## DATA BLOCK
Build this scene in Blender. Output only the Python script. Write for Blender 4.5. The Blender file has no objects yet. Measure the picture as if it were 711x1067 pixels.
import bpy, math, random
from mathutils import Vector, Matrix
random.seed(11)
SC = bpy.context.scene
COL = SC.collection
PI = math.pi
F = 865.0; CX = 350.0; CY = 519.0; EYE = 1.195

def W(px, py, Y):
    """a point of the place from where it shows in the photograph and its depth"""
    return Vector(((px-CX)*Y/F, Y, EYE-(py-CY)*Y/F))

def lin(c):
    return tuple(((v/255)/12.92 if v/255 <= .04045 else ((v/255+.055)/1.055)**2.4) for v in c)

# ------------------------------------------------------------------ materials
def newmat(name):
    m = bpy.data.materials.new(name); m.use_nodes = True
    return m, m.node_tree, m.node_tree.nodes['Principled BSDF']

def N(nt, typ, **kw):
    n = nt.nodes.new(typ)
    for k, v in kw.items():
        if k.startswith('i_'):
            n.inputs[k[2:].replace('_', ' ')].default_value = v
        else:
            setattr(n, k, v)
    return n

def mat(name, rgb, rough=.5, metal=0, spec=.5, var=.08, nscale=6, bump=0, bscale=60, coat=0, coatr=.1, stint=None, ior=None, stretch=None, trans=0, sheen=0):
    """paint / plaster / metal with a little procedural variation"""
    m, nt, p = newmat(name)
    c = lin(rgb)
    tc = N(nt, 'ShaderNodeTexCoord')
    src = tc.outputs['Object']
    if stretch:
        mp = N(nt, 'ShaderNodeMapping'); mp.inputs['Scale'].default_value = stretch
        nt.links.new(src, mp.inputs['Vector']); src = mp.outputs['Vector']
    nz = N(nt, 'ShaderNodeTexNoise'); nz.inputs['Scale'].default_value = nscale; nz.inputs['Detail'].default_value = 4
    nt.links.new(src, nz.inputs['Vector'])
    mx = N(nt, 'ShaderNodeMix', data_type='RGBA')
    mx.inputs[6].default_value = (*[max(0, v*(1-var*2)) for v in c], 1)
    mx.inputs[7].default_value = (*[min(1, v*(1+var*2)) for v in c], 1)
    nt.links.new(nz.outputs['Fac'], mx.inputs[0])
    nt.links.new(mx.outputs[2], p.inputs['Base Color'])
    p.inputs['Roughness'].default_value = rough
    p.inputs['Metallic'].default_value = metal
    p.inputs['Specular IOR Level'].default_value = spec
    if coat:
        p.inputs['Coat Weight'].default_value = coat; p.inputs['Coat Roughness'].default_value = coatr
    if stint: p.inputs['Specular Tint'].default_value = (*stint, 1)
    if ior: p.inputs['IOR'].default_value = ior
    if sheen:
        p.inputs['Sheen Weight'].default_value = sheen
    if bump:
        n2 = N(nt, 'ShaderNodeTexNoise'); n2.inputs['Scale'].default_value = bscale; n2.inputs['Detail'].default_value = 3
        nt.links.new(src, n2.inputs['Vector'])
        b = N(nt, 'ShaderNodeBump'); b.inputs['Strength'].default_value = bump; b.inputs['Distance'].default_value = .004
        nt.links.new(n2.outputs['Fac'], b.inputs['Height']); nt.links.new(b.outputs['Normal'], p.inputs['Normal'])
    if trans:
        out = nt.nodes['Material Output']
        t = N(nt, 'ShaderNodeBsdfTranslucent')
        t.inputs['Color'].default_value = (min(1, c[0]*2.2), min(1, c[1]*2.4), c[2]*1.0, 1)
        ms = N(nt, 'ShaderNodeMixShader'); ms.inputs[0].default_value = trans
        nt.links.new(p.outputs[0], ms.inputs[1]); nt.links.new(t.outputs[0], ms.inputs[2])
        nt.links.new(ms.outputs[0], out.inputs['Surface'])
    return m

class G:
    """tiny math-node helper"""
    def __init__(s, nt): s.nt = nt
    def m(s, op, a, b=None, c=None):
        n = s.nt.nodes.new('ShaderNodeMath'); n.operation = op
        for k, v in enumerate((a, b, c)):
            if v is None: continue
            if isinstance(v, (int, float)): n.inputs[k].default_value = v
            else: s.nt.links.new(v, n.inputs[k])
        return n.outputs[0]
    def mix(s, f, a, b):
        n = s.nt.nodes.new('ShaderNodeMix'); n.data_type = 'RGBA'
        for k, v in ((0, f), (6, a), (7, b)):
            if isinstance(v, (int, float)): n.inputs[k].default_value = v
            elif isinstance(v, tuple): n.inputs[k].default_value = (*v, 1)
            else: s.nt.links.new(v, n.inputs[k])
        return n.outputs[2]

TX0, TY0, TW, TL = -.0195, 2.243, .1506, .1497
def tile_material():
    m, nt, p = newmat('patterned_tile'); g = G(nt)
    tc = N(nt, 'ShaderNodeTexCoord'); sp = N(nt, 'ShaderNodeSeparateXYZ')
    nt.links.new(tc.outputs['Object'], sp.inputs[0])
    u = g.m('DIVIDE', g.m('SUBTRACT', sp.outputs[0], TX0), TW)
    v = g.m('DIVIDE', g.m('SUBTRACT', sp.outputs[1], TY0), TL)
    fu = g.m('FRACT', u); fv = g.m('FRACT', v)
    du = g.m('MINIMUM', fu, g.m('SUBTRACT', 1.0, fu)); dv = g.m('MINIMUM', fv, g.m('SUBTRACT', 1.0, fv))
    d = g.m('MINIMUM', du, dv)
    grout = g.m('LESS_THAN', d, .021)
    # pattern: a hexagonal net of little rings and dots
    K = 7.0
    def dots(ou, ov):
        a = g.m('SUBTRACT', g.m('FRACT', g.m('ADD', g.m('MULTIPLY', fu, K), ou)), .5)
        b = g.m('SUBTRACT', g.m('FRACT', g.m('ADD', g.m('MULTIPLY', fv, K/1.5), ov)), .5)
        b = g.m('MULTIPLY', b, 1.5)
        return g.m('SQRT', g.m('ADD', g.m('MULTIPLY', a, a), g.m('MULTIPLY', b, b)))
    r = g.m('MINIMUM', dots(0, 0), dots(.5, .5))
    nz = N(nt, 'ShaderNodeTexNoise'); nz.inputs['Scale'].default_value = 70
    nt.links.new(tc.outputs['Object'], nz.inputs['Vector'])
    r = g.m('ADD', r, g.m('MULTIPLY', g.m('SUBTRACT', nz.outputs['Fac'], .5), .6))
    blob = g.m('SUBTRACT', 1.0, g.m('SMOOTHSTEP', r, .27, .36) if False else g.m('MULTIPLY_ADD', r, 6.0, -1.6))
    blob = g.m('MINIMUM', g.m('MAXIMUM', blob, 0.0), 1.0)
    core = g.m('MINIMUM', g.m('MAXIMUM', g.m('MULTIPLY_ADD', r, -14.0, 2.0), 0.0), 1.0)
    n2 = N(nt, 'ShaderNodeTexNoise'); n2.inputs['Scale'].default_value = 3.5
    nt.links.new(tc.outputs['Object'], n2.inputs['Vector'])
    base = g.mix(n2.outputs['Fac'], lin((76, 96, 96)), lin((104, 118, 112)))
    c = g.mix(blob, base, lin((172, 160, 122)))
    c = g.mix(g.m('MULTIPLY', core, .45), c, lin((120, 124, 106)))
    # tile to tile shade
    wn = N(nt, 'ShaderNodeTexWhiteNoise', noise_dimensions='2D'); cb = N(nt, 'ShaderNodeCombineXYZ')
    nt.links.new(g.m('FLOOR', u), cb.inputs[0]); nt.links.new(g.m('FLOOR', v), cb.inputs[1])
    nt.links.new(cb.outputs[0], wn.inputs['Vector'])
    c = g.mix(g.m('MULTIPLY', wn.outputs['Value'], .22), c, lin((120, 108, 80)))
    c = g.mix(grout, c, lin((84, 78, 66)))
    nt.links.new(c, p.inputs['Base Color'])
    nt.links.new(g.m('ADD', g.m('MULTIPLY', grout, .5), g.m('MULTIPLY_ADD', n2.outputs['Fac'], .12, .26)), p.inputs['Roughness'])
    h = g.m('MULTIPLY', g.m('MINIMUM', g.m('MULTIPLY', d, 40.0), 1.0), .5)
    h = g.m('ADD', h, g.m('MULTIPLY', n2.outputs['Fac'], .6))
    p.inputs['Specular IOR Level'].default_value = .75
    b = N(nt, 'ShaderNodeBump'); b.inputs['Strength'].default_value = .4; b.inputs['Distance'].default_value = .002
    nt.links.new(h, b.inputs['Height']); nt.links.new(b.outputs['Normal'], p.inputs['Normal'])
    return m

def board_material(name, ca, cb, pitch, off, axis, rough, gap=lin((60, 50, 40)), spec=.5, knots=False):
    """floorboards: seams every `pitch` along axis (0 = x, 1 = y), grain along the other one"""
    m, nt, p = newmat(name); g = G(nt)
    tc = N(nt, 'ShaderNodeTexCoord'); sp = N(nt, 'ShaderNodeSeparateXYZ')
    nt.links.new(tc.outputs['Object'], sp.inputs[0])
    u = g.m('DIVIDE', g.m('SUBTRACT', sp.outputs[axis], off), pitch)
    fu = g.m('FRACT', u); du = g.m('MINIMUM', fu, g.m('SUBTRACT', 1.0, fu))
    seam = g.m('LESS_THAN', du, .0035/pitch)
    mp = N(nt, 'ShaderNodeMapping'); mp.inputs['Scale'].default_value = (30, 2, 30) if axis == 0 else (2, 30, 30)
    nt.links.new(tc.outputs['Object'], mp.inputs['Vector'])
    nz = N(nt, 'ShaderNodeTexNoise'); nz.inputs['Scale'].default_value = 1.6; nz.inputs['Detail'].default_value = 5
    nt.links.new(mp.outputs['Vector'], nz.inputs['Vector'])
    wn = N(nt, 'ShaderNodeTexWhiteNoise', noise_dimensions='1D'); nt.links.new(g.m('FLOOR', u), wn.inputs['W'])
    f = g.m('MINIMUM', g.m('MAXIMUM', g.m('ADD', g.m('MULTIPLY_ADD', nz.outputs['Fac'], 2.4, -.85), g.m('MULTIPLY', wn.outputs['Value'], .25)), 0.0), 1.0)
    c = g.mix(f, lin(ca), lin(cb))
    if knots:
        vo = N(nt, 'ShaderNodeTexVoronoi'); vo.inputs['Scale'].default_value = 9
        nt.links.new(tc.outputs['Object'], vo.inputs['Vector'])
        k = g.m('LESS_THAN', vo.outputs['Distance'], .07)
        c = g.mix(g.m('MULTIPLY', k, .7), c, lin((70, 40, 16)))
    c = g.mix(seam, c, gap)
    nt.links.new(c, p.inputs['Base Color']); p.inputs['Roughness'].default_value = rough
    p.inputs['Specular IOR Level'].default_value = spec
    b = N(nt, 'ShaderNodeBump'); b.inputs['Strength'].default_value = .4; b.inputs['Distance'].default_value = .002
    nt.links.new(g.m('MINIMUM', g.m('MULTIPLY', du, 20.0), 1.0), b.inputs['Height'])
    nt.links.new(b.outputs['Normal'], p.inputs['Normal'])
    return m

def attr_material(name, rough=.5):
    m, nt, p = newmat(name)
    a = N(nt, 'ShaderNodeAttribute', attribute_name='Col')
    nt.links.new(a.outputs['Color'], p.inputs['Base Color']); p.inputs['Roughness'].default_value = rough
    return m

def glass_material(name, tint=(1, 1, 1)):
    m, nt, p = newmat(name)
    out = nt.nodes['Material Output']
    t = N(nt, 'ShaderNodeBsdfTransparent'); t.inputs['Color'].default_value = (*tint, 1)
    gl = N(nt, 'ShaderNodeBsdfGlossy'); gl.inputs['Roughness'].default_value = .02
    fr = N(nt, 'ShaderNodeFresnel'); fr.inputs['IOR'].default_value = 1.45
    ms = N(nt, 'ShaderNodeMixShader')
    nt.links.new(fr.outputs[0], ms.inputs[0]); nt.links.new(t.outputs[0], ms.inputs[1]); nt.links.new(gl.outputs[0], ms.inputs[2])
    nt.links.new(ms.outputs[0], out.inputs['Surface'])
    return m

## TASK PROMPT
Write out a verbatim copy of the data, beginning with its first line and ending with the line that contains "return Vector(((px-CX)*Y/F, Y, EYE-(py-CY)*Y/F))".

## RESPONSE FOR THIS EXERCISE
Build this scene in Blender. Output only the Python script. Write for Blender 4.5. The Blender file has no objects yet. Measure the picture as if it were 711x1067 pixels.
import bpy, math, random
from mathutils import Vector, Matrix
random.seed(11)
SC = bpy.context.scene
COL = SC.collection
PI = math.pi
F = 865.0; CX = 350.0; CY = 519.0; EYE = 1.195

def W(px, py, Y):
    """a point of the place from where it shows in the photograph and its depth"""
    return Vector(((px-CX)*Y/F, Y, EYE-(py-CY)*Y/F))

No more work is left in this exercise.